God ‘searches for disciples amongst sinners’
God went looking for and chose so many Christians and saints from the dregs of society, inviting some of the worst sinners to be his disciples, Pope Francis said in a morning homily.
It would be easy to think, he said, that Jesus “doesn’t have good judgment in choosing people” given that he chose so many people from “the most despised place” a person could be from at the time.
That is because Jesus does not come to call the righteous, but the sinners, because “those who are well do not need a physician, but the sick do”, the Pope said, quoting from the day’s Gospel reading during Mass in the Domus Sanctae Marthae, on the feast of St Matthew.
The feast day has great significance for the Pope, who as a 17-year-old boy, strongly felt God’s presence and mercy that day, inspiring him to religious life. His episcopal and papal motto – “because he saw him through the eyes of mercy and chose him” – is based on the account of Jesus seeing Matthew, a sinner and tax collector, and calling him to “follow me”.

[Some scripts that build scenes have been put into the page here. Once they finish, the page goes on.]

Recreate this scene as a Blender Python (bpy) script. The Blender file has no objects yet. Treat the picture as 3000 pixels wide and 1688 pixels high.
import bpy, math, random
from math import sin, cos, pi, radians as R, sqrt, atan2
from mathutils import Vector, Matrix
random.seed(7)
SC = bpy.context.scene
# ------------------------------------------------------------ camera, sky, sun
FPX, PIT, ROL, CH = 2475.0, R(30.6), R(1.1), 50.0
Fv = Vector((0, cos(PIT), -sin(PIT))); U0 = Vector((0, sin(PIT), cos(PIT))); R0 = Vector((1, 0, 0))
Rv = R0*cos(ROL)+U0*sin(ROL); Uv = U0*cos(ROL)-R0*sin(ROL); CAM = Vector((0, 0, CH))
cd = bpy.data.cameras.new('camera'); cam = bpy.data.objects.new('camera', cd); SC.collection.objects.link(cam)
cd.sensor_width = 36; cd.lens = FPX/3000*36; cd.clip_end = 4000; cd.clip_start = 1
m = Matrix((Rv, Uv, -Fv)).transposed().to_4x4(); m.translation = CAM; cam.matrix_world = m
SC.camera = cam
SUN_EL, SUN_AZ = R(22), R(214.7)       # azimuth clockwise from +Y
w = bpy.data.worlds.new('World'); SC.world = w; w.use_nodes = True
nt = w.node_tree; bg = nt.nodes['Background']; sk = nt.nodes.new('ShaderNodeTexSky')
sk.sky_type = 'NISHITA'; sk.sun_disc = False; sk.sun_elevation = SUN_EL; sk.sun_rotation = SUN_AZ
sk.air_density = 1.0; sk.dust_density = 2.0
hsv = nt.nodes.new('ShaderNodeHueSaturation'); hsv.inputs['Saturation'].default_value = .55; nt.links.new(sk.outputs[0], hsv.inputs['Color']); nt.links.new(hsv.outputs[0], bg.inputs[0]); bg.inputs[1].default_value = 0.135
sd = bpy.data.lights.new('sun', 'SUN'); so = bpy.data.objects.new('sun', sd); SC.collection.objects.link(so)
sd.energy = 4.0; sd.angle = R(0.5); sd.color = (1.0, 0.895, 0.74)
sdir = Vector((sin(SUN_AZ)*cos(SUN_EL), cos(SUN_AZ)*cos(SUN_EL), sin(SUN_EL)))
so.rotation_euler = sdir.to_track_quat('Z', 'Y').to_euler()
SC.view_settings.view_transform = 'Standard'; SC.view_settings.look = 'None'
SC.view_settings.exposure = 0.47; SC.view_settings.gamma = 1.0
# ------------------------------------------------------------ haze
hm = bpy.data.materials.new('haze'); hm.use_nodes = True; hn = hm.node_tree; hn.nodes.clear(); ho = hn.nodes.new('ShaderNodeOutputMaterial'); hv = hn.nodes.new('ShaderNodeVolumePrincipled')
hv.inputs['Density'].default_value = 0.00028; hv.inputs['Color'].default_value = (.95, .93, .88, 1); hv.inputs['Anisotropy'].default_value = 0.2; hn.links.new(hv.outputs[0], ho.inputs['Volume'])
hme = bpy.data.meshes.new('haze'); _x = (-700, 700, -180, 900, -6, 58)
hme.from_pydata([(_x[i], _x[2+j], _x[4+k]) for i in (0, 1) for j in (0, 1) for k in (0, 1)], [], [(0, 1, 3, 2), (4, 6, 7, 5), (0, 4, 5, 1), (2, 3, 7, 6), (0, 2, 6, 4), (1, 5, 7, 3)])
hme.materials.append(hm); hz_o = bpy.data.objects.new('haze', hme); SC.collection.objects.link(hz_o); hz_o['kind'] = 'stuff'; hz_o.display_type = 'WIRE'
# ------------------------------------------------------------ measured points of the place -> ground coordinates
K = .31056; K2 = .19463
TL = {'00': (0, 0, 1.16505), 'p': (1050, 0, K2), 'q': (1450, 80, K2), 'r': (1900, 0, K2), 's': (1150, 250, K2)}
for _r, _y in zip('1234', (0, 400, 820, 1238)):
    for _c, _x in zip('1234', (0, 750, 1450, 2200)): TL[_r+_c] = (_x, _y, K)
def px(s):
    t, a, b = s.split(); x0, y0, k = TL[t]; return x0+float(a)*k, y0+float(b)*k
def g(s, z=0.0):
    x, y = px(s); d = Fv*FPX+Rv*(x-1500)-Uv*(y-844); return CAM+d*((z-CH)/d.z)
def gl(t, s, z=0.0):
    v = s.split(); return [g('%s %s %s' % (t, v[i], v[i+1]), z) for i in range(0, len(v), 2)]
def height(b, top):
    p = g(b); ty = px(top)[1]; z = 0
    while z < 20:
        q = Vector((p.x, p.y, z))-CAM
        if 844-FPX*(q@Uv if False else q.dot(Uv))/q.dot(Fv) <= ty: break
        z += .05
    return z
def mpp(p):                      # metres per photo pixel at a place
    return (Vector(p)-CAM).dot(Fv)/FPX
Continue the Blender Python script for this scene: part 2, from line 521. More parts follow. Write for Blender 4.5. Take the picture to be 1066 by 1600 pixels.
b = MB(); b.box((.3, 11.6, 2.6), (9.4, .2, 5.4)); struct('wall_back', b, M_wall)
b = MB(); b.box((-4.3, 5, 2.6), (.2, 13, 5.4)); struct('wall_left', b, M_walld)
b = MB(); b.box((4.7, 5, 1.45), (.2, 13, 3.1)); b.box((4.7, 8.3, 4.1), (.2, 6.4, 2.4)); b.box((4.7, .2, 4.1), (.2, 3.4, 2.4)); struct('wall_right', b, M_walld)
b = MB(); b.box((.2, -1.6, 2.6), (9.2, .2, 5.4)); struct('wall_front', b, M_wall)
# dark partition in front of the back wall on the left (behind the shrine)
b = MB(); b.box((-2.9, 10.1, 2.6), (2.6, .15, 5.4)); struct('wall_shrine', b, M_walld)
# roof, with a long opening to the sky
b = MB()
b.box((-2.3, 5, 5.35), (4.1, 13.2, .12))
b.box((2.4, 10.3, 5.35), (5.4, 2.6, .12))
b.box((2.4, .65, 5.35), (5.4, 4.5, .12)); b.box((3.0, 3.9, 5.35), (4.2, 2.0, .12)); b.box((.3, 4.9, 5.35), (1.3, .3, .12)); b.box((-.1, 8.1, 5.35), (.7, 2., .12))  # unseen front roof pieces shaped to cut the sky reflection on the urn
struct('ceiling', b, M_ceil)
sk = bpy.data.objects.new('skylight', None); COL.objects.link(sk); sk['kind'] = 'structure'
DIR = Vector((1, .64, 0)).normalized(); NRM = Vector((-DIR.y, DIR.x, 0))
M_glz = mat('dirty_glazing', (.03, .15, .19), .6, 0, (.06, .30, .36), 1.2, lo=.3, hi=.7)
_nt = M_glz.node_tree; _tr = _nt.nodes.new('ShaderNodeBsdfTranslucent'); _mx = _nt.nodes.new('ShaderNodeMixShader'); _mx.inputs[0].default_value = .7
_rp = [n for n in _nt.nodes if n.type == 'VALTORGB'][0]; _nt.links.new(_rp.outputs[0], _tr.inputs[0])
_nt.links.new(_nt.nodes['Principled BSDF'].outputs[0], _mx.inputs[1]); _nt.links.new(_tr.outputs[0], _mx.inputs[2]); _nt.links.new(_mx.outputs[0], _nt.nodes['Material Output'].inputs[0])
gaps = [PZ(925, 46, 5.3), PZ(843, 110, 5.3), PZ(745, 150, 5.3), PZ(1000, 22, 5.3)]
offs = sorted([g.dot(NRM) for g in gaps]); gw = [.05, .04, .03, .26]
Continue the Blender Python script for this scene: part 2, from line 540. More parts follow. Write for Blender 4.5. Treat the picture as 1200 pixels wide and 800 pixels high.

Those exploiting foreigners will answer to God says Pope
No one can remain indifferent to the way minority groups are increasingly the object of so much fear, scorn and hatred, Pope Francis has said. And he warned those who profit from exploiting foreigners or people in precarious situations and those who contribute to today’s new forms of slavery will one day have to answer to God for the choices they have made, he said.
The Pope’s remarks came in a written speech he handed participants attending a September 18-20 conference on ‘Xenophobia, Racism and Populist Nationalism in the Context of Global Migration’.
In his speech, the Pope noted how “feelings of suspicion, fear, contempt and even hatred” were on the rise against individuals or groups who have been judged to be “different” based on their ethnicity, national origin or religious affiliation, and as such were being considered “not sufficiently worthy of being fully part” of a community’s life.
These feelings, he added, “all too often inspire real acts of intolerance, discrimination or exclusion” and can gravely harm people’s dignity and rights.
Two more Chilean bishops’ resignations accepted by Pope
Pope Francis has accepted the resignations of two more Chilean bishops, bringing to seven the number of bishops who have stepped down since June in response to the clerical sexual abuse scandal in their country.
The Vatican announced last week the resignations of 60-year-old Bishop Carlos Pellegrin Barrera of San Bartolome de Chillan and 71-year-old Bishop Cristian Contreras Molina of San Felipe.
Almost every one of the 34 bishops in Chile offered their resignation to Pope Francis in mid-May after a three-day meeting at the Vatican to discuss the clerical sexual abuse scandal detailed in a 2,300-page report compiled by Archbishop Charles Scicluna of Malta and his aide, Fr Jordi Bertomeu.
Pope Francis accepted the resignations on June 11 of three Chilean bishops, including Bishop Juan Barros of Osorno, who had been accused of witnessing and covering up abuse by his mentor, Fr Fernando Karadima. The Pope accepted the resignations of two other bishops on June 28.
The Pope has named apostolic administrators for all seven dioceses; he has yet to appoint new bishops to the Sees.